España dejó de ser un país anormal cuando los lectores invadieron el espacio de la literatura. Los libros salían de la exclusividad de chismosas tertulias en cafeterías caras para tomar la calle. Con sus plazas, con sus balcones. Incluso con sus televisores.
En esa okupación sensata de parques y jardines, La Feria del Libro de Madrid empezó a coger impulso en la resaca de la edad del pavo de la democracia. La excusa, el encuentro entre lectores, autores y admiraciones. El trasfondo, la liturgia de la socialización con sus miradas discretas, e indiscretas. Miradas hacia obras por descubrir, pero, también, miradas hacia las colas de unos y otros. Colas largas, colas cortas, colas sin nadie. Esperas con el cosquilleo de conversar con los autores, que están en las casetas en modo exposición zoológica. Sentados debajo de su foto, como diciendo: "compare, entre original y posado".
La Feria del Libro de Madrid representa la exageración de la capital: tan grande, tan abrumadora, tan gentrificada, tan acompañada y, a la vez, tan solitaria. La Feria del Libro, como Madrid, es una sorpresa perpetua, donde puede estar Enrique Vila-Matas o Ana Obregón. Un bullicio que constata el poder de las pantallas, de cómo la fama de la mercadotecnia arrasa con otros talentos, más tímidos, más imperecederos. A veces, muchas veces, lograr la foto como trofeo importa más que las palabras.
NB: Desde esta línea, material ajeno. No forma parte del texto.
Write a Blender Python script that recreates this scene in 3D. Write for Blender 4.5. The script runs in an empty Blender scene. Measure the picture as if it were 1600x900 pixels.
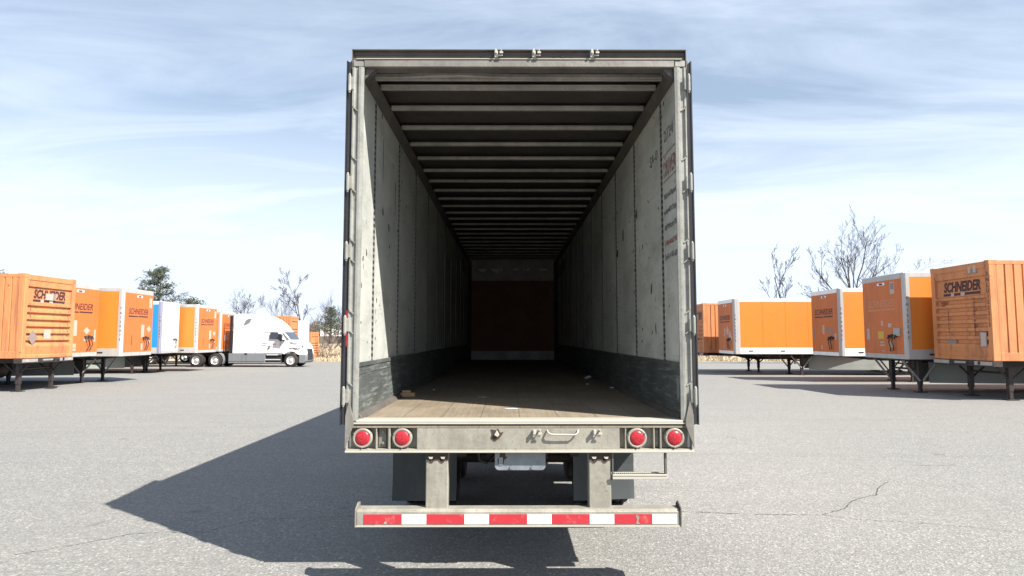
import bpy, bmesh, math, random
from mathutils import Vector, Matrix
R = math.radians
scene = bpy.context.scene
COL = scene.collection
random.seed(7)

# ------------------------------------------------------------------ camera
cam_d = bpy.data.cameras.new('camera')
cam = bpy.data.objects.new('camera', cam_d)
COL.objects.link(cam)
cam.location = (0, 0, 1.85)
cam.rotation_euler = (R(90 + 4.38), 0, R(-0.17))
cam_d.sensor_width = 36
cam_d.lens = 22.52
cam_d.clip_start = 0.05
cam_d.clip_end = 3000
scene.camera = cam

# ------------------------------------------------------------------ sky
SUN_EL = R(45.0)
# the light travels towards (-.803, .6, -1): sun behind the camera on the right
SX, SY = 0.803, -0.600
world = bpy.data.worlds.new('World')
scene.world = world
world.use_nodes = True
nt = world.node_tree
nt.nodes.clear()
N = nt.nodes.new
L = nt.links.new
out = N('ShaderNodeOutputWorld')
bg = N('ShaderNodeBackground')
bg.inputs['Strength'].default_value = 0.057
sky = N('ShaderNodeTexSky')
sky.sky_type = 'NISHITA'
sky.sun_disc = False
sky.sun_elevation = SUN_EL
sky.sun_rotation = math.atan2(SX, SY)
sky.air_density = 1.25
sky.dust_density = 0.7
sky.ozone_density = 2.4
tc = N('ShaderNodeTexCoord')
sep = N('ShaderNodeSeparateXYZ')
L(tc.outputs['Generated'], sep.inputs[0])
# clouds lie on a plane overhead: direction / (z + small)
za = N('ShaderNodeMath'); za.operation = 'ADD'; za.inputs[1].default_value = 0.16
L(sep.outputs['Z'], za.inputs[0])
dx = N('ShaderNodeMath'); dx.operation = 'DIVIDE'
dy = N('ShaderNodeMath'); dy.operation = 'DIVIDE'
L(sep.outputs['X'], dx.inputs[0]); L(za.outputs[0], dx.inputs[1])
L(sep.outputs['Y'], dy.inputs[0]); L(za.outputs[0], dy.inputs[1])
cmb = N('ShaderNodeCombineXYZ')
L(dx.outputs[0], cmb.inputs[0]); L(dy.outputs[0], cmb.inputs[1])
mp = N('ShaderNodeMapping')
mp.inputs['Rotation'].default_value = (0, 0, R(12))
mp.inputs['Scale'].default_value = (0.8, 1.9, 1)
mp.inputs['Location'].default_value = (3.1, 1.7, 0)
L(cmb.outputs[0], mp.inputs[0])
cn = N('ShaderNodeTexNoise')
cn.inputs['Scale'].default_value = 1.1
cn.inputs['Detail'].default_value = 9
cn.inputs['Roughness'].default_value = 0.60
cn.inputs['Distortion'].default_value = 0.9
L(mp.outputs[0], cn.inputs['Vector'])
cr = N('ShaderNodeValToRGB')
cr.color_ramp.elements[0].position = 0.42
cr.color_ramp.elements[0].color = (0, 0, 0, 1)
cr.color_ramp.elements[1].position = 0.70
cr.color_ramp.elements[1].color = (1, 1, 1, 1)
L(cn.outputs['Fac'], cr.inputs[0])
# thin high cloud thickens towards the horizon
hz = N('ShaderNodeMapRange')
hz.inputs['From Min'].default_value = 0.0
hz.inputs['From Max'].default_value = 0.33
hz.inputs['To Min'].default_value = 1.0
hz.inputs['To Max'].default_value = 0.0
L(sep.outputs['Z'], hz.inputs['Value'])
hp = N('ShaderNodeMath'); hp.operation = 'POWER'; hp.inputs[1].default_value = 0.9
L(hz.outputs[0], hp.inputs[0])
ad = N('ShaderNodeMath'); ad.operation = 'MULTIPLY_ADD'
ad.inputs[1].default_value = 0.40
L(cr.outputs[0], ad.inputs[0]); L(hp.outputs[0], ad.inputs[2])
ad2 = N('ShaderNodeMath'); ad2.operation = 'ADD'; ad2.inputs[1].default_value = 0.28
ad2.use_clamp = True
L(ad.outputs[0], ad2.inputs[0])
mx = N('ShaderNodeMix'); mx.data_type = 'RGBA'
L(ad2.outputs[0], mx.inputs[0])
L(sky.outputs[0], mx.inputs[6])
mx.inputs[7].default_value = (7.3, 8.3, 9.8, 1)
L(mx.outputs[2], bg.inputs['Color'])
L(bg.outputs[0], out.inputs[0])

# ------------------------------------------------------------------ sun
sd = bpy.data.lights.new('sun', 'SUN')
sd.energy = 4.9
sd.angle = R(0.53)
sd.color = (1.0, 0.955, 0.88)
sun = bpy.data.objects.new('sun', sd)
COL.objects.link(sun)
sun.rotation_euler = Vector((SX, SY, 1.0)).to_track_quat('Z', 'Y').to_euler()
sun.location = (20, -20, 30)

vs = scene.view_settings
vs.view_transform = 'Standard'
vs.look = 'None'
vs.gamma = 1
vs.use_curve_mapping = False
vs.exposure = 1.22

# ================================================================== materials
def nmat(name):
    m = bpy.data.materials.new(name)
    m.use_nodes = True
    t = m.node_tree
    b = t.nodes['Principled BSDF']
    return m, t, b

def rgba(c):
    return (c[0], c[1], c[2], 1)

def noise(t, coord, scale, detail=5, rough=0.6, dist=0.0):
    n = t.nodes.new('ShaderNodeTexNoise')
    n.inputs['Scale'].default_value = scale
    n.inputs['Detail'].default_value = detail
    n.inputs['Roughness'].default_value = rough
    n.inputs['Distortion'].default_value = dist
    t.links.new(coord, n.inputs['Vector'])
    return n.outputs['Fac']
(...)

Esa mezcolanza popular de la Feria del Libro, narcisista, festiva, culta y ruidosa, donde algunos hasta firman libros que ni siquiera escribieron, es un resumen de las contradicciones de la radicalidad de la gran ciudad, en la que es fácil triunfar y fracasar a la vez. Pero esa confusión del atasco de gente en El Paseo de Coches del Retiro termina siendo un revulsivo para encontrarse lo que dicen que es pequeño y lo que dicen que es grande, lo superficial y lo profundo, lo vacío y lo lleno y, quién sabe, quizá intercambiar papeles. Eso son los libros, al fin y al cabo.